• **DO THIS**: From the listing, collect all lines containing the word "scene".

• **COLLECTED MATERIAL**:

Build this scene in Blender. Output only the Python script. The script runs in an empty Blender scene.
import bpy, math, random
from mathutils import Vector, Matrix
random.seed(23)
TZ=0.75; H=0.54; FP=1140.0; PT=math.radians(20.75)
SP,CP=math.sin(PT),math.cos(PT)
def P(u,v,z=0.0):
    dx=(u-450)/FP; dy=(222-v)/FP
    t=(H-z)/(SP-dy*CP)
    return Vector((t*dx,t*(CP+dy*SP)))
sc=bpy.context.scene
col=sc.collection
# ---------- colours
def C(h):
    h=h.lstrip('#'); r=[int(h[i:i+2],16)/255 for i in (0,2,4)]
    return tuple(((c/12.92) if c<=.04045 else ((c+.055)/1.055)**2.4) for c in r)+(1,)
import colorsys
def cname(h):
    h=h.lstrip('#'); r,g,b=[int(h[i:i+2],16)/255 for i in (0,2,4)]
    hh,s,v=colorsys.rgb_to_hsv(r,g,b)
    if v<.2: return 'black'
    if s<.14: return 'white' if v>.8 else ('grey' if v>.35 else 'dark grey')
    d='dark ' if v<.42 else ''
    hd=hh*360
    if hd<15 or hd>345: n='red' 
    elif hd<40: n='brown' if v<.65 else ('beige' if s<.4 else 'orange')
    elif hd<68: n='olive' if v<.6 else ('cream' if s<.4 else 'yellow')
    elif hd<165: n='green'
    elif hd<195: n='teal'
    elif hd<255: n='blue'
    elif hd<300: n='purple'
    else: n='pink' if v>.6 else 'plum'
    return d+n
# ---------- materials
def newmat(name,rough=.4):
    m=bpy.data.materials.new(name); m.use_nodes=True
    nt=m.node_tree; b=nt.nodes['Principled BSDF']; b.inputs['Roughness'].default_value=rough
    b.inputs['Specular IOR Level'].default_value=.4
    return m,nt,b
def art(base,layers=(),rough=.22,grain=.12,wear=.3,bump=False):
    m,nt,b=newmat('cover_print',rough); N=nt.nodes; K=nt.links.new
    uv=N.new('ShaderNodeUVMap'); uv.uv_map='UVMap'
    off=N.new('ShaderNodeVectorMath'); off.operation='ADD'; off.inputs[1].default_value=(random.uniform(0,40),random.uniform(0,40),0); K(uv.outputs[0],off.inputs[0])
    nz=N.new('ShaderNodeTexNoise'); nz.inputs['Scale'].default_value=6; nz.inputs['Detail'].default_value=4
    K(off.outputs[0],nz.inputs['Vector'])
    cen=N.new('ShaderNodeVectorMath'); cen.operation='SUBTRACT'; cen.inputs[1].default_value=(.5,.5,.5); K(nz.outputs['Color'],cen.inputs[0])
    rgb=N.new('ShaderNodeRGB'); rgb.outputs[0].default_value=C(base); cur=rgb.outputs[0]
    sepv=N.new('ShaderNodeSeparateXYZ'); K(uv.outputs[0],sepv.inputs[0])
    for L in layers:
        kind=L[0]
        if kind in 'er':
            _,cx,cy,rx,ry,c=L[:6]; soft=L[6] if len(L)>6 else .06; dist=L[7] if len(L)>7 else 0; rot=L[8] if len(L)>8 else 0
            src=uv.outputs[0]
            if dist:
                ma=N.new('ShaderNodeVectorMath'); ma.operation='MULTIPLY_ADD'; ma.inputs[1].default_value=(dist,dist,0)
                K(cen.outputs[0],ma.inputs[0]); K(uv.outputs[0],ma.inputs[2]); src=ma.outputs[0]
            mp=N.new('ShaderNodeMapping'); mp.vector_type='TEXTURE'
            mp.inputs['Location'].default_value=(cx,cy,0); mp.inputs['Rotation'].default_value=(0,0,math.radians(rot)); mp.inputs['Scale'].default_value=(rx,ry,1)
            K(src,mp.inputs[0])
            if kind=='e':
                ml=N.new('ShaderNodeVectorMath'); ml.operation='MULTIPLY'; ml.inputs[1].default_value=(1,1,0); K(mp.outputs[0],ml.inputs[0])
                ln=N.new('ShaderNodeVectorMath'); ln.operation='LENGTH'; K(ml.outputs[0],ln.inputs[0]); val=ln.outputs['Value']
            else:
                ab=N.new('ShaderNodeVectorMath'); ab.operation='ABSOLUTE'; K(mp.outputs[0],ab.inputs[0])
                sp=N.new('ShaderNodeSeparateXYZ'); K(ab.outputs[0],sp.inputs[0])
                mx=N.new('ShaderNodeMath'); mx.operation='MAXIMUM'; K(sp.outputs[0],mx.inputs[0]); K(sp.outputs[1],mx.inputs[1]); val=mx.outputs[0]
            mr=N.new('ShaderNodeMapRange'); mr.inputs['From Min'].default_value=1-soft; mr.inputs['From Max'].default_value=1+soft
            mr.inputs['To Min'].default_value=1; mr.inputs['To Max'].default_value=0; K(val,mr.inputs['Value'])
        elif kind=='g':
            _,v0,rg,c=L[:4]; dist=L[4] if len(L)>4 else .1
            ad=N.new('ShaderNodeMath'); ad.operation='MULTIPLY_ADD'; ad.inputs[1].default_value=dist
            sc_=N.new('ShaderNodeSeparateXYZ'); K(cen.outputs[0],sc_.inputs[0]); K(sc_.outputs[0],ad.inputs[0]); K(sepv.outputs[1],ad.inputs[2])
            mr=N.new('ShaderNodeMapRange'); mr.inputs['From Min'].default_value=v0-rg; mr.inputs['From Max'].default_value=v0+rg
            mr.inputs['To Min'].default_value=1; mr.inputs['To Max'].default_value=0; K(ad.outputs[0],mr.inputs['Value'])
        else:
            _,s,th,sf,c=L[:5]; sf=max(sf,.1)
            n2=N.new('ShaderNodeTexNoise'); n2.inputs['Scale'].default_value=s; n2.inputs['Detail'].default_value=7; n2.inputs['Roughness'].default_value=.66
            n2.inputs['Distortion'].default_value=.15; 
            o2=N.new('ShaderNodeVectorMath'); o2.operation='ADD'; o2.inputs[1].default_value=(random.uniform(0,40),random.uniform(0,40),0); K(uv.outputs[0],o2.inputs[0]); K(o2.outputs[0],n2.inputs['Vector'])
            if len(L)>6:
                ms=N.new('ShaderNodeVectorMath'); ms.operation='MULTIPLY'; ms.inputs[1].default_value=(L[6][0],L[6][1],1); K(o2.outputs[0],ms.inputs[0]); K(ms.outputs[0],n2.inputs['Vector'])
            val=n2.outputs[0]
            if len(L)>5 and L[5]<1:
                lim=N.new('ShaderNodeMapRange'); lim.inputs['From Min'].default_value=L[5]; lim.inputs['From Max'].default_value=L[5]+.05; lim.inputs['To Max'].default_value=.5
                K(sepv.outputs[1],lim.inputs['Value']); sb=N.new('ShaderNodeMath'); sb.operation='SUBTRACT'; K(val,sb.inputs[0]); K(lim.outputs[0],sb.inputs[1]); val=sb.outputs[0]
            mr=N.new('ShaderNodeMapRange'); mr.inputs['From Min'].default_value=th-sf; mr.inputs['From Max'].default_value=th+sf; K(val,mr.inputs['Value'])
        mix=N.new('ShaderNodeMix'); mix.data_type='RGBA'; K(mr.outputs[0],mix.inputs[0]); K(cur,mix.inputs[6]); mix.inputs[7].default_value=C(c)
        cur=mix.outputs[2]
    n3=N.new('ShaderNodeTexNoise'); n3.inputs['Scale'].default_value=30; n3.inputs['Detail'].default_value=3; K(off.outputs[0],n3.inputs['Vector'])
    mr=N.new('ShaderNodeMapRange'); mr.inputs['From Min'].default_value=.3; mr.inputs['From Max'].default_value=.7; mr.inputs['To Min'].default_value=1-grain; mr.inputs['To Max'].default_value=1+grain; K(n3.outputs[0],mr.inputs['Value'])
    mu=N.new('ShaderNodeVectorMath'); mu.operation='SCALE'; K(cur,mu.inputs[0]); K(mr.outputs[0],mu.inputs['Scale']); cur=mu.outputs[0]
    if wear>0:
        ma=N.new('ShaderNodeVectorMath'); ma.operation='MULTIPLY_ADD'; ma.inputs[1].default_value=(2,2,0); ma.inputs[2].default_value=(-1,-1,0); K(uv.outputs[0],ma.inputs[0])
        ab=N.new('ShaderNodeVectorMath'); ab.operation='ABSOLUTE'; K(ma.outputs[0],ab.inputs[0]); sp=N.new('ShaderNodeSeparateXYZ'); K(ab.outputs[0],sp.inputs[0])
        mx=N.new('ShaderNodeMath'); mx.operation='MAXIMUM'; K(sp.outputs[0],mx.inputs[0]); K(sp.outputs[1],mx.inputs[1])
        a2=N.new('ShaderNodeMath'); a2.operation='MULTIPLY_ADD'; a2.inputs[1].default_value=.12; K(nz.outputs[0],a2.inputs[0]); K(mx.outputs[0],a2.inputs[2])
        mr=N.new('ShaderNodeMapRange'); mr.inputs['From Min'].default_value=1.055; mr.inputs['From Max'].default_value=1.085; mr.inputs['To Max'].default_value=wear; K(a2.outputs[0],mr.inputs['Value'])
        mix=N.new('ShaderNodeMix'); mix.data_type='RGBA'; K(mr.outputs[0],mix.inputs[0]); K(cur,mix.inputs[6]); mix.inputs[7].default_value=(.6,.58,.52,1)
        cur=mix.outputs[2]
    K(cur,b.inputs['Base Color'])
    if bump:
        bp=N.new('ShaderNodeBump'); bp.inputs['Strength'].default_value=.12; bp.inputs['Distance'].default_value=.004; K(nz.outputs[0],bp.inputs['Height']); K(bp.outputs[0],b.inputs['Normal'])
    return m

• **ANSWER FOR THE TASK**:
Build this scene in Blender. Output only the Python script. The script runs in an empty Blender scene.
sc=bpy.context.scene